That, of course, sounds a little crazy. 

Consider a restaurant where people decided what they were going to pay after they ate their food.  If most people take four bites and leave without paying, the restaurant would almost certainly fail. If a consumer doesn’t like the prices in a restaurant, he doesn’t have to buy the spaghetti. But he still has to make a decision based on that price.

In the old economy, the consumers had a check on the power of the creator: if no one bought the product, the creator could mark down the price to try to entice consumers. But in this new economy, the creator has no check against consumer power: the artist can’t do anything to make people pay for music. Since consumers have driven the price down, artists who charge fair prices from the get-go can’t compete with those who put their music on Spotify or give it away for free. Technology may increase availability, but it can’t help us escape the fundamental fact that the consumer needs to pay somehow, or the artist won’t have money to keep making future product.

Those who do choose to pay artists they find on Spotify can do so by buying on iTunes ($6.30 of $10.00 goes to the artist), buying direct from the artist at Bandcamp, or paying fair price at a pay-what-you-want site ($.99 per track or $10 an album). Alternately, I enjoy contributing to crowdfunding sites like Kickstarter, which some bands use to fund their recordings.

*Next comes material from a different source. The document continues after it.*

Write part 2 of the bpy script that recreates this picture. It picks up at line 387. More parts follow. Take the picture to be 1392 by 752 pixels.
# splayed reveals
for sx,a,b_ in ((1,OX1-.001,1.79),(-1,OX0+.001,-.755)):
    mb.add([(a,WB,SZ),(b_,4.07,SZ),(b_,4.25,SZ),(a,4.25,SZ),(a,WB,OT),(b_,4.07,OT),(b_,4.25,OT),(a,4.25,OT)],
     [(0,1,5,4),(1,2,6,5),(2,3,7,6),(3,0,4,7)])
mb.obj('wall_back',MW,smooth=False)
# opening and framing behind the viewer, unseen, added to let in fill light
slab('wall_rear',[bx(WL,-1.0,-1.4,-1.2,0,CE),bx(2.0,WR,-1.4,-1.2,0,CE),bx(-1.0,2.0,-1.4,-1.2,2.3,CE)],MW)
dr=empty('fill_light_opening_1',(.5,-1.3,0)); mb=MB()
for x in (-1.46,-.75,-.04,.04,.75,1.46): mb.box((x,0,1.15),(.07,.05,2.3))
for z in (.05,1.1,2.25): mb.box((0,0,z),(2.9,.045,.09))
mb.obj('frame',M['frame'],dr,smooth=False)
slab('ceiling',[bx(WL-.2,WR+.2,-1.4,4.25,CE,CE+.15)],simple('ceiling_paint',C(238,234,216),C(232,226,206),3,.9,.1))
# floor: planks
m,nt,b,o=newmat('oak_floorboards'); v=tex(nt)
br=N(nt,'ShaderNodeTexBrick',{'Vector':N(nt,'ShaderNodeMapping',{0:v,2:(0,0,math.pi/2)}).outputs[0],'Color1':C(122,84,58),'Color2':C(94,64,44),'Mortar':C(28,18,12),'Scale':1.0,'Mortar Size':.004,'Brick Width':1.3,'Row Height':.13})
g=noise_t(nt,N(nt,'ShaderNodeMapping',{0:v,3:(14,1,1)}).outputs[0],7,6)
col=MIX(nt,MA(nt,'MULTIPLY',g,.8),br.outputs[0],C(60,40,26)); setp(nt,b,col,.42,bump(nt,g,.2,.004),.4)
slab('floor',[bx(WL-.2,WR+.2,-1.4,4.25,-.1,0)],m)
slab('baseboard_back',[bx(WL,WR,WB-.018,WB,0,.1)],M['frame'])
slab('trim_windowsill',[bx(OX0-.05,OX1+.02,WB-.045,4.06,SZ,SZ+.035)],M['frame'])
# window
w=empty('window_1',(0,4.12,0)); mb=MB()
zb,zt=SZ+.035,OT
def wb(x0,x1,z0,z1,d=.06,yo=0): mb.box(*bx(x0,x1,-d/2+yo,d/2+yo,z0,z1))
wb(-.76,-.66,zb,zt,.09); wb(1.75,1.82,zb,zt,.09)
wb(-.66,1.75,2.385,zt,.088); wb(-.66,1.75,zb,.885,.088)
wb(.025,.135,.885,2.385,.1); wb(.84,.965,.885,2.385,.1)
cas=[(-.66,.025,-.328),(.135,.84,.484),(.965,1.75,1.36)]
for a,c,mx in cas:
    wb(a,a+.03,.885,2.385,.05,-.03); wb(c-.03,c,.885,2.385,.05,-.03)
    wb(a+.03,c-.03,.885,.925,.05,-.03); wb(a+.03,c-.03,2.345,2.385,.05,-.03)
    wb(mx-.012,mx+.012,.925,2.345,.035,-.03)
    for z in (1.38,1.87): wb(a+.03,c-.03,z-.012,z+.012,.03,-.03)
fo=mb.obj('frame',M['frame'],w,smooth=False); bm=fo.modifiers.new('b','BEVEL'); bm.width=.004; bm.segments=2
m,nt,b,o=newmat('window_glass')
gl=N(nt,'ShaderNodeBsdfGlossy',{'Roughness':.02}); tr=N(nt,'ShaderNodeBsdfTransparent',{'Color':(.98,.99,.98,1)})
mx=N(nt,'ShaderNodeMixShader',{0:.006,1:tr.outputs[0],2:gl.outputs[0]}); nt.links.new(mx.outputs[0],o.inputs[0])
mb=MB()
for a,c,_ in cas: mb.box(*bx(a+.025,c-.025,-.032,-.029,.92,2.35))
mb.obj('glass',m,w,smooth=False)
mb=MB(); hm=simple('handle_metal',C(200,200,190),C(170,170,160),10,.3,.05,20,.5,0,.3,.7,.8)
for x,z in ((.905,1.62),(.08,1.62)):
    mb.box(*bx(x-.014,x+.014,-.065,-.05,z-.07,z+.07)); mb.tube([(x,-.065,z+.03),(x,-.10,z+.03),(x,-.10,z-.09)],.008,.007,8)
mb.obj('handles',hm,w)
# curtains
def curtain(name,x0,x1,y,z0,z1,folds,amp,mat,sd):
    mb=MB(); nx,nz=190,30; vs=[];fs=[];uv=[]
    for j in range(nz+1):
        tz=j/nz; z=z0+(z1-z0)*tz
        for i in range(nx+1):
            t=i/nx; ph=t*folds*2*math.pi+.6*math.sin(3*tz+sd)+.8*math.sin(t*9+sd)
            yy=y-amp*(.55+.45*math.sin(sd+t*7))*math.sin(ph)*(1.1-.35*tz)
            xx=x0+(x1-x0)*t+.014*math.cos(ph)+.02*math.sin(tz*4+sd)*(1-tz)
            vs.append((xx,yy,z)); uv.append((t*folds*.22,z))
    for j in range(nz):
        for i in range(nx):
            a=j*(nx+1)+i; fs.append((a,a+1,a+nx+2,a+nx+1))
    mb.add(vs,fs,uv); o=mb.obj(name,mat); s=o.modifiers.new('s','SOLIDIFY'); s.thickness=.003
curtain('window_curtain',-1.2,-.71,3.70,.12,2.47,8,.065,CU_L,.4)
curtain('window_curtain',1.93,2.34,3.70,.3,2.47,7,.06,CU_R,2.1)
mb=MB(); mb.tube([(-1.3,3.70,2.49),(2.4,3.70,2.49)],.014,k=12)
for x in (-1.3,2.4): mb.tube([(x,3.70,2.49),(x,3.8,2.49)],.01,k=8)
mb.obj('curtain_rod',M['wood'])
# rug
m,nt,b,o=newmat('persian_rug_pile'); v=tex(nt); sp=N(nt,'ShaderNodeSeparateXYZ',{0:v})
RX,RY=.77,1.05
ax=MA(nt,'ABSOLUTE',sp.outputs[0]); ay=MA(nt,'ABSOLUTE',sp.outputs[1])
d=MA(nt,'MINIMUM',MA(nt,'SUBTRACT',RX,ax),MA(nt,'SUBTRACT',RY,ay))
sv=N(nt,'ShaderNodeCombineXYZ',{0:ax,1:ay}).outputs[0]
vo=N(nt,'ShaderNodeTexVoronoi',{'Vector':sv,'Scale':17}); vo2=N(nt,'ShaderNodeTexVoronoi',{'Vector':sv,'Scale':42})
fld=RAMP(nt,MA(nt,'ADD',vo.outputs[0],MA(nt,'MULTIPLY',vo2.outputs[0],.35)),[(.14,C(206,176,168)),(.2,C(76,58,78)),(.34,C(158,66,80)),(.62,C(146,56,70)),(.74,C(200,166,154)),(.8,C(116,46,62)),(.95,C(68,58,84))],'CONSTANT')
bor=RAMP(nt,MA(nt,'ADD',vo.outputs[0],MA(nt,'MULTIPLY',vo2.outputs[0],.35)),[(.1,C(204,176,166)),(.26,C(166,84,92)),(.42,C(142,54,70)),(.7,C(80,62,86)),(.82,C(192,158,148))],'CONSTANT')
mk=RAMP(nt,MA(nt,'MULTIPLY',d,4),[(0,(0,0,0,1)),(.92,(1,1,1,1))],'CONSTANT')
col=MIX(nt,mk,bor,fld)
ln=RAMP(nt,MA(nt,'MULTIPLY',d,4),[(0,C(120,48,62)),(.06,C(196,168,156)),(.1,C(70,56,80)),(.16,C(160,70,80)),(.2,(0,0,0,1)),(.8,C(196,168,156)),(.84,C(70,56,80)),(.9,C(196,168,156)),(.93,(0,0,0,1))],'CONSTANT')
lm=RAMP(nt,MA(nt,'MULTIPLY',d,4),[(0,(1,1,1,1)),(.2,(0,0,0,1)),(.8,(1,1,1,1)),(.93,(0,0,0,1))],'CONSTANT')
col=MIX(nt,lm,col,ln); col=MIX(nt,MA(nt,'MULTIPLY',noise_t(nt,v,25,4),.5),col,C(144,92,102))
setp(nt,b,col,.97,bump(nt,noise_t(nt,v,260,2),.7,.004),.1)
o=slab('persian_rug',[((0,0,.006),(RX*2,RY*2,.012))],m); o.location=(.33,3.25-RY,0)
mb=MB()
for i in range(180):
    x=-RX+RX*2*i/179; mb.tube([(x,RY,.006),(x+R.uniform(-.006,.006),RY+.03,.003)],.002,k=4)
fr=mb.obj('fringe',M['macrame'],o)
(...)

Artists can pull their songs from Spotify, but that doesn’t change the root problem: consumers decide the value of music, to the exclusion of the artist’s opinion and sustainable business practices. If consumers keep pricing things to their convenience, I fear a future where the consumer prices artists out of a career in music entirely. The solution is easy: pay fair price for all the music you listen to, whether you streamed it originally or not.